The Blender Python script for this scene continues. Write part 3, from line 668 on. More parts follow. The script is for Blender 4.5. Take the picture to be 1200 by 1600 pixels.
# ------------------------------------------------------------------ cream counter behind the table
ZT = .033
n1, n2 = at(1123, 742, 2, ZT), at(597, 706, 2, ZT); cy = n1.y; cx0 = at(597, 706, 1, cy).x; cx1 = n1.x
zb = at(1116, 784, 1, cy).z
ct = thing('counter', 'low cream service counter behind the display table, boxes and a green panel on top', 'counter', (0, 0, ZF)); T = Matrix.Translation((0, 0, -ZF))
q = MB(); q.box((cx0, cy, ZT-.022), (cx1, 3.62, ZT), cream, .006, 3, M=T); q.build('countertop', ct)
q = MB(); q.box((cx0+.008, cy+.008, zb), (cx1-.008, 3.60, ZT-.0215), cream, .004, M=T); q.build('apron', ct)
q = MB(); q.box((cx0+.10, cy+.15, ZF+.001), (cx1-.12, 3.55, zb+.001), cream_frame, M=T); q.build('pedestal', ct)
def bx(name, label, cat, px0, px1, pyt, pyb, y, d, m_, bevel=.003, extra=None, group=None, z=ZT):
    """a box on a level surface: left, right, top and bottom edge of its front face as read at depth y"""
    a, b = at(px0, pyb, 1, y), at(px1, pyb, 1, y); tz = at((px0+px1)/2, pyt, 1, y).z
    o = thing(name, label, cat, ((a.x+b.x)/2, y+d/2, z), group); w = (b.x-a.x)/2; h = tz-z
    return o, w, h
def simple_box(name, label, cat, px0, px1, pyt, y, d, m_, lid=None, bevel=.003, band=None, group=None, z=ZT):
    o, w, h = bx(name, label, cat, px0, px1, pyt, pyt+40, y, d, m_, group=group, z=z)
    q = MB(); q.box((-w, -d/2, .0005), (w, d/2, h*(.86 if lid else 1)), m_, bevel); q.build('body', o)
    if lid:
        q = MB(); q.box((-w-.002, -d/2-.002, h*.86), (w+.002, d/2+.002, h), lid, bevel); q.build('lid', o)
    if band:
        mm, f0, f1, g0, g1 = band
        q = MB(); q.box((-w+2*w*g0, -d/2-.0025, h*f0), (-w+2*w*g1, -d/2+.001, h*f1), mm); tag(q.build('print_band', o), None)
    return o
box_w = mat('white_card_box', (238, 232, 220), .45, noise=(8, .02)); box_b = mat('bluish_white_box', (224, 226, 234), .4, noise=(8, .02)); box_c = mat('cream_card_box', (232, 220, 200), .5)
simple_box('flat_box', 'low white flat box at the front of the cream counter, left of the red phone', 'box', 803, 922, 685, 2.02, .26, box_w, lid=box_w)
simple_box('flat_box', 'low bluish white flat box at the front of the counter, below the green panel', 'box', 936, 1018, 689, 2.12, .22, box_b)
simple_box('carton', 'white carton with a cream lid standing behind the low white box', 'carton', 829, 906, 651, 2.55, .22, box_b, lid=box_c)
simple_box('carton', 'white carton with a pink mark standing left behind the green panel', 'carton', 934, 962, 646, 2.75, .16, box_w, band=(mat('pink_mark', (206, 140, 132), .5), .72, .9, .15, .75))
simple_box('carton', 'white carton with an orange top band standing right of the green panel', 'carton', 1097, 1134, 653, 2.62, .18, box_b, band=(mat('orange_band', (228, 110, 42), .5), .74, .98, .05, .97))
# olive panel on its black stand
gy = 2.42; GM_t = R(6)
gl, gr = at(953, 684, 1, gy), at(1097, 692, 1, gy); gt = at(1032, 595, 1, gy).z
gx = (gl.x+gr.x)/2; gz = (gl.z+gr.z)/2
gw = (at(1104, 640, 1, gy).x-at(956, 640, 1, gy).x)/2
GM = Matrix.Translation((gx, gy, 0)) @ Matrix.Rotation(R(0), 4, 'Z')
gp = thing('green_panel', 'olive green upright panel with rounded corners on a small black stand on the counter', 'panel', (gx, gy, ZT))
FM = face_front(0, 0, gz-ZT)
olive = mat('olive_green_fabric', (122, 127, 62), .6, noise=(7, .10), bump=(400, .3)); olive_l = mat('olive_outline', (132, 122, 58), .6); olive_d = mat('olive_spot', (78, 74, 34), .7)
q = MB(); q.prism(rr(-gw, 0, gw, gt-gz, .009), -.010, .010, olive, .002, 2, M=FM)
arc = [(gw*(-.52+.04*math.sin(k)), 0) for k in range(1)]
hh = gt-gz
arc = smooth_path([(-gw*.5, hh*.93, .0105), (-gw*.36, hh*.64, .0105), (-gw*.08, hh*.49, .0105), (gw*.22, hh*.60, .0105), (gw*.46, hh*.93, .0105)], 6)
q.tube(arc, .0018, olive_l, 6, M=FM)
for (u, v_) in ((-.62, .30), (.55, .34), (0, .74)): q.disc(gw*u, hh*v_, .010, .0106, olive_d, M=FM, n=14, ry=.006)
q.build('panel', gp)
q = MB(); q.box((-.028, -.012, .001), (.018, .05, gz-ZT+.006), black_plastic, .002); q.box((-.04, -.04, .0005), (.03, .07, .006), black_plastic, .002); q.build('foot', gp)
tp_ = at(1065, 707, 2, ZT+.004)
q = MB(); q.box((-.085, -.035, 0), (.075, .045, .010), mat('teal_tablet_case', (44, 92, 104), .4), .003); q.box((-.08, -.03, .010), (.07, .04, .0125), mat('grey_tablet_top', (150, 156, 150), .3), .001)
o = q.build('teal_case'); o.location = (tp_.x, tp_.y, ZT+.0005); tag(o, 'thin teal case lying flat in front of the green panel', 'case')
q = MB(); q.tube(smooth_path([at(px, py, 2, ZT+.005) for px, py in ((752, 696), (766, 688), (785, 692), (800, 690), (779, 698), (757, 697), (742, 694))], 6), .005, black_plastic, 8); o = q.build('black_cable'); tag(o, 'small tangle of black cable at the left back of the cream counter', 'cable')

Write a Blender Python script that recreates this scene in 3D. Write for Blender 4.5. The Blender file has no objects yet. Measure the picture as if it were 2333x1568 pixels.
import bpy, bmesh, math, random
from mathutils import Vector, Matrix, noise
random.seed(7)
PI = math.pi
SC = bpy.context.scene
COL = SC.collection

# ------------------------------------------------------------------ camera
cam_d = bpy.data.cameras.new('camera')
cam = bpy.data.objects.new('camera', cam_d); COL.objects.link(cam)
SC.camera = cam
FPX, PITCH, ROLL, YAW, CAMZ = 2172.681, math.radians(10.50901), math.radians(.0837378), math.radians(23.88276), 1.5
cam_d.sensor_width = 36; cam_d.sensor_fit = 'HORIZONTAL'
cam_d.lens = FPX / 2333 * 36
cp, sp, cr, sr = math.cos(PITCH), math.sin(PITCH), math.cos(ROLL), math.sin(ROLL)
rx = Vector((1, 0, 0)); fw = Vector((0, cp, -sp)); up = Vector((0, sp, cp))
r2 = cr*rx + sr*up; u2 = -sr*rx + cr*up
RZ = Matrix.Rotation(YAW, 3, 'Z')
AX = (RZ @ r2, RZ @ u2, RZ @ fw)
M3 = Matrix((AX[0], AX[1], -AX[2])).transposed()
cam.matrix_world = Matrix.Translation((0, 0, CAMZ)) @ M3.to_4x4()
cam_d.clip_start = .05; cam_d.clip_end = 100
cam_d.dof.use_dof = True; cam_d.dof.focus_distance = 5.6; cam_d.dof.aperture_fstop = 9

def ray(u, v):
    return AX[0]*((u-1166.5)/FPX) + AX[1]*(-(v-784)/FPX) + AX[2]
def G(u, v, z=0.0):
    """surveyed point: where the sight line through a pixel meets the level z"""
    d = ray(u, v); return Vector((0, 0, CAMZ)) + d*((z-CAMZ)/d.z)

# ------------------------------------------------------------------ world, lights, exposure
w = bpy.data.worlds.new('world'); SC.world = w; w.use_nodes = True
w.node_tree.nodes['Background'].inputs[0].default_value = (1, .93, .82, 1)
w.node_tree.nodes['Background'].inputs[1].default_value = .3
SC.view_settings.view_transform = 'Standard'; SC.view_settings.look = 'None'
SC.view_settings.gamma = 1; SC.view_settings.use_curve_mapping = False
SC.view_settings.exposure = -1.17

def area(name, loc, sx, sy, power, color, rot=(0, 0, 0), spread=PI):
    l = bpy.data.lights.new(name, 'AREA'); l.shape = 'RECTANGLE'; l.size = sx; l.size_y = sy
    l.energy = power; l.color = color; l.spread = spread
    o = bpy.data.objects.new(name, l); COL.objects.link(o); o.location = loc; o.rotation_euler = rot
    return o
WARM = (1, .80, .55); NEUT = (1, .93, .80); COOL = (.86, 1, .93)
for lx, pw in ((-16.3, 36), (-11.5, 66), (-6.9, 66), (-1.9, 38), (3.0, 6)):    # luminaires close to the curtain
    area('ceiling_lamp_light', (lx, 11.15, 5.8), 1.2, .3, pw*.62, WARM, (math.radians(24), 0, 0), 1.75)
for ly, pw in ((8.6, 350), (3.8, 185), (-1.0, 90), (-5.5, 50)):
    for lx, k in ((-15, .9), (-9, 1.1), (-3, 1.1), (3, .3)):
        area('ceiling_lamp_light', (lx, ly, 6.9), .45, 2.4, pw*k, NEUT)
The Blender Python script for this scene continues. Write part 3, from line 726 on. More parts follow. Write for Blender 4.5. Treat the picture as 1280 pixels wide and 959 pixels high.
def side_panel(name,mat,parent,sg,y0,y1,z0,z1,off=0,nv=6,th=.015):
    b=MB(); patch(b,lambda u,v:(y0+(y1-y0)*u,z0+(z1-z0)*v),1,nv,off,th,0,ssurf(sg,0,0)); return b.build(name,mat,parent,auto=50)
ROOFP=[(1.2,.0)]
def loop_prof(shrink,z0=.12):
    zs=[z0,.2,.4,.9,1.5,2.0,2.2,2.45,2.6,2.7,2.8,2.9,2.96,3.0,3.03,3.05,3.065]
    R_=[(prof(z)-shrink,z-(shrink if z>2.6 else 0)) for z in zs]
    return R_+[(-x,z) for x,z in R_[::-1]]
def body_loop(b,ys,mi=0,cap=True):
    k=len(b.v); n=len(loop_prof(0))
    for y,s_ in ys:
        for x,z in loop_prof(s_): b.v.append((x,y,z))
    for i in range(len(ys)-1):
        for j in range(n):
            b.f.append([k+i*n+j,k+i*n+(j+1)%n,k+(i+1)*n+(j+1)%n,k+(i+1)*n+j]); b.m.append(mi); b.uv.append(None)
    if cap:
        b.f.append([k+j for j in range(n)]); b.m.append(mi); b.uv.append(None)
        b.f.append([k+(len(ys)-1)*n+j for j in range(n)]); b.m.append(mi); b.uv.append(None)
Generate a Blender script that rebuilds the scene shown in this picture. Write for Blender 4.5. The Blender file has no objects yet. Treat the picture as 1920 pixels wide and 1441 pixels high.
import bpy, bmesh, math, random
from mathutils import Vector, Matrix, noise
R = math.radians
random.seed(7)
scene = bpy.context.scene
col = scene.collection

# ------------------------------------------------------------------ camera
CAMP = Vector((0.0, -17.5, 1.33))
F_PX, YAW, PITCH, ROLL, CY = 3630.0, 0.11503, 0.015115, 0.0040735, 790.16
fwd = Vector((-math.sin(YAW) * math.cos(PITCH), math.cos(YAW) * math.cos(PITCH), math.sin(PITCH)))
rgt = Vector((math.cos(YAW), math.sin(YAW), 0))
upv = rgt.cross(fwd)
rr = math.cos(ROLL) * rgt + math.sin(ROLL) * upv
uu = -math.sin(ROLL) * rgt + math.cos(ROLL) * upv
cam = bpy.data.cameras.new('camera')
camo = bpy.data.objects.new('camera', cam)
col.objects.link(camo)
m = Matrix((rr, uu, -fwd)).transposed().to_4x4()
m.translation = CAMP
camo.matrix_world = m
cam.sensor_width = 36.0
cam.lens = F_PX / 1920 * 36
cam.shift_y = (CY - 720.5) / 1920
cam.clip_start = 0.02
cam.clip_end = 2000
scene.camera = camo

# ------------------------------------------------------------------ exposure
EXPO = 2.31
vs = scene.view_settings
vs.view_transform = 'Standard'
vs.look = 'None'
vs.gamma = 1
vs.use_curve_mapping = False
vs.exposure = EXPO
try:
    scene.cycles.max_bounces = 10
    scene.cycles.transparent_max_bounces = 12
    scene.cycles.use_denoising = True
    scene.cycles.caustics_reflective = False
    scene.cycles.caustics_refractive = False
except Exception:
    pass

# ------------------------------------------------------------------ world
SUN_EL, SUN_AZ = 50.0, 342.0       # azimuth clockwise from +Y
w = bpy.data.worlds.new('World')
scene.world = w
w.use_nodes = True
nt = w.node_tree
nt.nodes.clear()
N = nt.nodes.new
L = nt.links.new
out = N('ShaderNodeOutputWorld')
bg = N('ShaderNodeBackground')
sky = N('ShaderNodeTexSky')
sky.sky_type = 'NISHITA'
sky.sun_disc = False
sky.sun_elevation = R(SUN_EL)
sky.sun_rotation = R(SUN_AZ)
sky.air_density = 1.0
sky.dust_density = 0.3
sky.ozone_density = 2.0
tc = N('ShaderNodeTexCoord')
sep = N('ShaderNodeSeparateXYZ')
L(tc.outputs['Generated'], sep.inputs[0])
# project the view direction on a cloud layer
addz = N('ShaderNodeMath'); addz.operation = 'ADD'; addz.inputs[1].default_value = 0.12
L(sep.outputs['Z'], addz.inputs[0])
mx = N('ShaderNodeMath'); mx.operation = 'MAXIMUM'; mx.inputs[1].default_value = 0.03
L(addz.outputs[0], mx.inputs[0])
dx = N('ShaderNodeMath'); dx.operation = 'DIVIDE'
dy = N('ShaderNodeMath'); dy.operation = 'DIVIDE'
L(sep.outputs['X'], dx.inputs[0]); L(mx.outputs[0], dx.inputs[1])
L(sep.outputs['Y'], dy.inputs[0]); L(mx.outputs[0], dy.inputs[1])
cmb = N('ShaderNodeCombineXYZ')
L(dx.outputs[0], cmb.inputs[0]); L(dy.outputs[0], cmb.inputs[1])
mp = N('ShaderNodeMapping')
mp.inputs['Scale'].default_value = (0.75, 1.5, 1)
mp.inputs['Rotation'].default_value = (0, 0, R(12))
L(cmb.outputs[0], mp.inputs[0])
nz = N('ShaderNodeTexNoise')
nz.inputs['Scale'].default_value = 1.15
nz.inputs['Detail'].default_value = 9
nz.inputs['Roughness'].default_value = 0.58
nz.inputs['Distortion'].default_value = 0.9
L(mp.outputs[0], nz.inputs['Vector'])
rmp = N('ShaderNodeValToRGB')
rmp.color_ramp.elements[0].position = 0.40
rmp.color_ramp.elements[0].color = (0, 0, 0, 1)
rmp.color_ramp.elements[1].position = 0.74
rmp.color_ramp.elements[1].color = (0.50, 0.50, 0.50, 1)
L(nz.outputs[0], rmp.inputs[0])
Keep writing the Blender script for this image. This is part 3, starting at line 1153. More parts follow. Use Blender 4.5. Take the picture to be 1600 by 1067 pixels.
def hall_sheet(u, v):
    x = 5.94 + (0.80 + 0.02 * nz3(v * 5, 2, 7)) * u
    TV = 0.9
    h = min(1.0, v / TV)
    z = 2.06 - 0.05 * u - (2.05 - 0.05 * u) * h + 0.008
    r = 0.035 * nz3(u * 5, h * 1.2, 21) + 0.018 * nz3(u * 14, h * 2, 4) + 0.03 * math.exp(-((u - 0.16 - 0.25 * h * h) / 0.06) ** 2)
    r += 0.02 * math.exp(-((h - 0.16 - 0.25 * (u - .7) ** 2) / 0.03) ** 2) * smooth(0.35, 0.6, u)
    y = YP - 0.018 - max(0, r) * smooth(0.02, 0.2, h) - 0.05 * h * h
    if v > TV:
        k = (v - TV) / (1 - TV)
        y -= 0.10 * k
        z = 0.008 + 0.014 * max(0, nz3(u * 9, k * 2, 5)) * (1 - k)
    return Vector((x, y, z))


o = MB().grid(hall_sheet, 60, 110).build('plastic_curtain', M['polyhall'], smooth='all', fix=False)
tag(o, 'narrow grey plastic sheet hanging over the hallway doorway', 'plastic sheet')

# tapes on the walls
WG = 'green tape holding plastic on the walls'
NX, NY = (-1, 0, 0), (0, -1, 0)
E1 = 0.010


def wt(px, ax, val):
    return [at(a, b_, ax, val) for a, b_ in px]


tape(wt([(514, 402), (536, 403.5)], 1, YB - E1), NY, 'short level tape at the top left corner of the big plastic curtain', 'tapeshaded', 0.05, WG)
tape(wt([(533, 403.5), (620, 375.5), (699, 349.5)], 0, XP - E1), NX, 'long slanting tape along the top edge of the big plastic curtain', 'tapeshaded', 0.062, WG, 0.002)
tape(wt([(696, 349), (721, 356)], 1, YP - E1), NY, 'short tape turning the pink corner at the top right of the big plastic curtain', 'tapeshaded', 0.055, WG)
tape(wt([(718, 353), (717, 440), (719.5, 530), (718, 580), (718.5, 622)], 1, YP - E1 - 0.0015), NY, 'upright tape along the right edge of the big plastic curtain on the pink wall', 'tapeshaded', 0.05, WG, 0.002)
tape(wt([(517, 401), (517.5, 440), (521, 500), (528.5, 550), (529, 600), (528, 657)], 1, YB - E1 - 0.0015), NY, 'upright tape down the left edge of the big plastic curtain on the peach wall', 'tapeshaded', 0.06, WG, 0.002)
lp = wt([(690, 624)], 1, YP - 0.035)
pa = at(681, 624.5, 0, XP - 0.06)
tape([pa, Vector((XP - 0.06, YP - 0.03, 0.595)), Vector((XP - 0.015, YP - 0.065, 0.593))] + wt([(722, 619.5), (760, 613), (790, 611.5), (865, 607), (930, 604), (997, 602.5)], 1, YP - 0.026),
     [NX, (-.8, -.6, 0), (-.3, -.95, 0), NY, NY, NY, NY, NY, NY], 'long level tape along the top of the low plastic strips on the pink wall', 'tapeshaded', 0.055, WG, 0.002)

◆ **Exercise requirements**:
The answer consists only of the lines from the one containing "tape(wt([(696, 349), (721, 356)], 1, YP" to the end of the records, each written out exactly.

◆ **Response below**:
tape(wt([(696, 349), (721, 356)], 1, YP - E1), NY, 'short tape turning the pink corner at the top right of the big plastic curtain', 'tapeshaded', 0.055, WG)
tape(wt([(718, 353), (717, 440), (719.5, 530), (718, 580), (718.5, 622)], 1, YP - E1 - 0.0015), NY, 'upright tape along the right edge of the big plastic curtain on the pink wall', 'tapeshaded', 0.05, WG, 0.002)
tape(wt([(517, 401), (517.5, 440), (521, 500), (528.5, 550), (529, 600), (528, 657)], 1, YB - E1 - 0.0015), NY, 'upright tape down the left edge of the big plastic curtain on the peach wall', 'tapeshaded', 0.06, WG, 0.002)
lp = wt([(690, 624)], 1, YP - 0.035)
pa = at(681, 624.5, 0, XP - 0.06)
tape([pa, Vector((XP - 0.06, YP - 0.03, 0.595)), Vector((XP - 0.015, YP - 0.065, 0.593))] + wt([(722, 619.5), (760, 613), (790, 611.5), (865, 607), (930, 604), (997, 602.5)], 1, YP - 0.026),
     [NX, (-.8, -.6, 0), (-.3, -.95, 0), NY, NY, NY, NY, NY, NY], 'long level tape along the top of the low plastic strips on the pink wall', 'tapeshaded', 0.055, WG, 0.002)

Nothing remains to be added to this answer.